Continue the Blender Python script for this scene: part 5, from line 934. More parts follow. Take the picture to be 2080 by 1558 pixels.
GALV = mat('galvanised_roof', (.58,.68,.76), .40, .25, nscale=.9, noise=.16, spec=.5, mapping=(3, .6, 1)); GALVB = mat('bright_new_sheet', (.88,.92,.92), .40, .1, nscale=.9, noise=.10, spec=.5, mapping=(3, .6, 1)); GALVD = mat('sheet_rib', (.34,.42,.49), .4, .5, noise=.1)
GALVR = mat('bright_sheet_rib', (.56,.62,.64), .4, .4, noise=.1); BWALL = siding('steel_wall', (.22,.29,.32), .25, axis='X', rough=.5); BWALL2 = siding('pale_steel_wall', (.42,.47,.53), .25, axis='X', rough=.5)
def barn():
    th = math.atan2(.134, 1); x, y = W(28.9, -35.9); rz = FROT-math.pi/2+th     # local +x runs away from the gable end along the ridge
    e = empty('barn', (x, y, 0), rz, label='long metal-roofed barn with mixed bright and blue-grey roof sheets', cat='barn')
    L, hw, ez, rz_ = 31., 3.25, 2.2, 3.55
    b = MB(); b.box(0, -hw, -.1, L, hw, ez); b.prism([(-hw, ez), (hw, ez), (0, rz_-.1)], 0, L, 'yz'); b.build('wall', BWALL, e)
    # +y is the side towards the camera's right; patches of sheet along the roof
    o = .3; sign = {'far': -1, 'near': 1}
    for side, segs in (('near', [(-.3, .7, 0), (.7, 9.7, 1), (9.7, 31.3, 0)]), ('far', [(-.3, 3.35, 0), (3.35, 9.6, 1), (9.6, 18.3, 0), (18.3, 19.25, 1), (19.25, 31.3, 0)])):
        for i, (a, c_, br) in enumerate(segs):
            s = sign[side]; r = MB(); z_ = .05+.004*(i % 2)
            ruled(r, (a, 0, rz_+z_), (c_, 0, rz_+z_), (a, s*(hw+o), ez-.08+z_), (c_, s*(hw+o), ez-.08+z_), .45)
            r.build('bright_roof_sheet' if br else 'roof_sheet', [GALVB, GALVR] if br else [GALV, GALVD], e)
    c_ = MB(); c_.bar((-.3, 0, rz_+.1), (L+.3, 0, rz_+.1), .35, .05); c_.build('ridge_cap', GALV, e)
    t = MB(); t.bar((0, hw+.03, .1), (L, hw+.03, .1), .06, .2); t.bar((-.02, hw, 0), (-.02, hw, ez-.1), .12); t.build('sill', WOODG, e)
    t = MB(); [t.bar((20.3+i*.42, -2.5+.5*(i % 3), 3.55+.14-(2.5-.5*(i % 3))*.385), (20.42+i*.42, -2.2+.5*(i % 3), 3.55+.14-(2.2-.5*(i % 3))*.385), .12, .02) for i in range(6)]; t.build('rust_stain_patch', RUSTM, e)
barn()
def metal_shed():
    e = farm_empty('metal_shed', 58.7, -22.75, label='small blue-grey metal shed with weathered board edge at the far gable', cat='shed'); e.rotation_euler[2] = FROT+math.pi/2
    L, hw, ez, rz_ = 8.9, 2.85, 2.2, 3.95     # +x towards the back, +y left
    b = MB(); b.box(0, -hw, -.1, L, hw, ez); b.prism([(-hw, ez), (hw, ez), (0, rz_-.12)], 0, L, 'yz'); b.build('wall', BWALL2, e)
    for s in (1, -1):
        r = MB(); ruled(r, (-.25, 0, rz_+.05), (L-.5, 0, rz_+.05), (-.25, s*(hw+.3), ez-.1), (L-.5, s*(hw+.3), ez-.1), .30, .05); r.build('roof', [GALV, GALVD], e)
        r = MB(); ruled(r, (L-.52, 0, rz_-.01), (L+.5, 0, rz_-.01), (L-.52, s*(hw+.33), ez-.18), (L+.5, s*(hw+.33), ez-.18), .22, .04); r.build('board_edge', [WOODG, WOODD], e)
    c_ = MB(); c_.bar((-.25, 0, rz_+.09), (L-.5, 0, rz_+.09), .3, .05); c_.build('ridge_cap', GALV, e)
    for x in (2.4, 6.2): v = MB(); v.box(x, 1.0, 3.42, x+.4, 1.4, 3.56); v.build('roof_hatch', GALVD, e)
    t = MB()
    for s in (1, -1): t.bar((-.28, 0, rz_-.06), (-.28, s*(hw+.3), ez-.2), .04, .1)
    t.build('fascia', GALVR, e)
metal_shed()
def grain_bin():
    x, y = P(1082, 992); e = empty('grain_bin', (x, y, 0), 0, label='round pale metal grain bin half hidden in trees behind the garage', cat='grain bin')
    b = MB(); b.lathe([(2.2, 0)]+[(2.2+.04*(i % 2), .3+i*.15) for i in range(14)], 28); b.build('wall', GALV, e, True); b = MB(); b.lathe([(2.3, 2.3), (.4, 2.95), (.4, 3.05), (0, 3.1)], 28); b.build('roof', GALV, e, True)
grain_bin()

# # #

What is asked — Across the material above, how many lines include the string "from"? Only the number is wanted.

Answer to the problem — 2